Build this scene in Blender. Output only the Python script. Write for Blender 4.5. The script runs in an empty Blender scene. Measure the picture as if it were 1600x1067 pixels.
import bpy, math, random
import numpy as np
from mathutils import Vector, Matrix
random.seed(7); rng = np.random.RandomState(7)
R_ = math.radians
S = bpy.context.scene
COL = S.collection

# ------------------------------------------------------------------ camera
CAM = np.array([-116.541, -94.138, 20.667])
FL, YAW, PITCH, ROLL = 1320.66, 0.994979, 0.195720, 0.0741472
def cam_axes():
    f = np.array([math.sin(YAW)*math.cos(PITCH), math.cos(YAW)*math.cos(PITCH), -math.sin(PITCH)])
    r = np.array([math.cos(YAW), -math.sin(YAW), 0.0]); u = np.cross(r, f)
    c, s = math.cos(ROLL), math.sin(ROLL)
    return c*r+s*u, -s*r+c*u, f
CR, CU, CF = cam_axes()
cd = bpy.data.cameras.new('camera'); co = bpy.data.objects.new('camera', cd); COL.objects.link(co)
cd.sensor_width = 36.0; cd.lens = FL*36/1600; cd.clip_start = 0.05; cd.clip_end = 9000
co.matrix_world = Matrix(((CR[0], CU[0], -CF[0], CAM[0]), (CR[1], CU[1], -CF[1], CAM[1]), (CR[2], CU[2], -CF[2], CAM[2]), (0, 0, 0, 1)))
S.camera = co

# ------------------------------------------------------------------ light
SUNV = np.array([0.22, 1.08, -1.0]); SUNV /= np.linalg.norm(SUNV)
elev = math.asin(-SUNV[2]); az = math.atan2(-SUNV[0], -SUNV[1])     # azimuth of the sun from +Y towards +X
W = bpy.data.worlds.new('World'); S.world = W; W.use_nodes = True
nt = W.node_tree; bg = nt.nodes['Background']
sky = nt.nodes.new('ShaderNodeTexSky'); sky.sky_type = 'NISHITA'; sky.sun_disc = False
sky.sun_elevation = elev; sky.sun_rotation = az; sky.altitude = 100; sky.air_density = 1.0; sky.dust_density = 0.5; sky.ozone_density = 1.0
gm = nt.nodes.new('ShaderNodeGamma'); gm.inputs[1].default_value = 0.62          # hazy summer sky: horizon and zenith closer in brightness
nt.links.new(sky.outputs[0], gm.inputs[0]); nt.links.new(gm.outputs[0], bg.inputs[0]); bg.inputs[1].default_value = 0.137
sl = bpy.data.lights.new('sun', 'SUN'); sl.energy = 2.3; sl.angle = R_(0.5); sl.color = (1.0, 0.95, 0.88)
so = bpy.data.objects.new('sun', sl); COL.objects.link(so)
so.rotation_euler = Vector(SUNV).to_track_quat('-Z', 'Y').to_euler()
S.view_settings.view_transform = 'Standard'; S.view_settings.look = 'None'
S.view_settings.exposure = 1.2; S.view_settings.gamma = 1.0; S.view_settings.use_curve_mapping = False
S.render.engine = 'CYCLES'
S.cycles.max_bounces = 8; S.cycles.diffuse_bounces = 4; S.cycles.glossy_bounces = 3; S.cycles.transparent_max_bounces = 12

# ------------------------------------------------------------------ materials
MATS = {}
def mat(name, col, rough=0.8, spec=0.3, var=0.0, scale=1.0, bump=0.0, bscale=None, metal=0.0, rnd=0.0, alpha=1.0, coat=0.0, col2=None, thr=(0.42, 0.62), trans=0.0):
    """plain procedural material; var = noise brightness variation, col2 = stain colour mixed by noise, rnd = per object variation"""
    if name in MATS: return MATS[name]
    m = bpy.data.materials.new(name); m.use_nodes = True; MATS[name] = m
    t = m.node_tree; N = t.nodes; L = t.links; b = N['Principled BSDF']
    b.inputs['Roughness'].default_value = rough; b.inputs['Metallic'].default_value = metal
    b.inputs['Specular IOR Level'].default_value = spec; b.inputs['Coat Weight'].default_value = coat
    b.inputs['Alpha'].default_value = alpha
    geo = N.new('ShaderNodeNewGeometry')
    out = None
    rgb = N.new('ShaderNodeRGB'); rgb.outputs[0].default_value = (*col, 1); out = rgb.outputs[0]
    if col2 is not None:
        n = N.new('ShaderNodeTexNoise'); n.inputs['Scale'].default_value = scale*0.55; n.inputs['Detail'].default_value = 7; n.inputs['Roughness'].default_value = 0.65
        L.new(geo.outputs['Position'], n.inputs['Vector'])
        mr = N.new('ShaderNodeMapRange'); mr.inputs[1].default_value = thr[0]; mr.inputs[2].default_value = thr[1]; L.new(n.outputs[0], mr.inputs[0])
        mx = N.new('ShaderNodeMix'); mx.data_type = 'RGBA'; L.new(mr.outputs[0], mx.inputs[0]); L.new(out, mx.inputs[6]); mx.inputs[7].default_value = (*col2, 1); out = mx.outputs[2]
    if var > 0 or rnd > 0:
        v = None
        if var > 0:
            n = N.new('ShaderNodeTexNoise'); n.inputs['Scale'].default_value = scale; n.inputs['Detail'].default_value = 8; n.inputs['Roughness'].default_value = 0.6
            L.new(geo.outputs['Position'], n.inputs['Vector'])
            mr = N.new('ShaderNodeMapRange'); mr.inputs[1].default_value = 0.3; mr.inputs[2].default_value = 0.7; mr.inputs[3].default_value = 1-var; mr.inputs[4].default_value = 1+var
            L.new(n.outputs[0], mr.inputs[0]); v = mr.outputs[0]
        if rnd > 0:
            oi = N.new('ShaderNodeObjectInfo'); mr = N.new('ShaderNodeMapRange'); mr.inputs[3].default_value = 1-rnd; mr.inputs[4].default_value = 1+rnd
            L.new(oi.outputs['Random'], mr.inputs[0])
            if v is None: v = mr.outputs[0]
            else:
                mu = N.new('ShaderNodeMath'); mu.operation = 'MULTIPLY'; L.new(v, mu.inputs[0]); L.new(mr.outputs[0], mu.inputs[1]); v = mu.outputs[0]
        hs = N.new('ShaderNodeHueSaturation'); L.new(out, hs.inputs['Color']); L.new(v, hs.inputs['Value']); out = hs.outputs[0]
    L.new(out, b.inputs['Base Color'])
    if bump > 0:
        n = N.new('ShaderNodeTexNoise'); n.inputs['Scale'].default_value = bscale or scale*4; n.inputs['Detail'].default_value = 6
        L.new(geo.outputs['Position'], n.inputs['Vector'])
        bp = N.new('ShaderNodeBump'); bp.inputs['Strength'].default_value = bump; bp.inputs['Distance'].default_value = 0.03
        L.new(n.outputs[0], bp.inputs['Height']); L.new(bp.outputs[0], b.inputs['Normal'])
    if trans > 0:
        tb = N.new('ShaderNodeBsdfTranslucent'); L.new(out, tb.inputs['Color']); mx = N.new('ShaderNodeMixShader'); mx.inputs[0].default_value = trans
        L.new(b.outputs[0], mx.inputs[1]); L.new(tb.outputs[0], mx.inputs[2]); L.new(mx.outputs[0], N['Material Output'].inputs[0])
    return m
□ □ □
WRITTEN TASK: Please print exactly what appears from the first line of the data through the line with "COL = S.collection", including both of those lines and nothing past them.

SOLUTION FOR THIS EXERCISE:
Build this scene in Blender. Output only the Python script. Write for Blender 4.5. The script runs in an empty Blender scene. Measure the picture as if it were 1600x1067 pixels.
import bpy, math, random
import numpy as np
from mathutils import Vector, Matrix
random.seed(7); rng = np.random.RandomState(7)
R_ = math.radians
S = bpy.context.scene
COL = S.collection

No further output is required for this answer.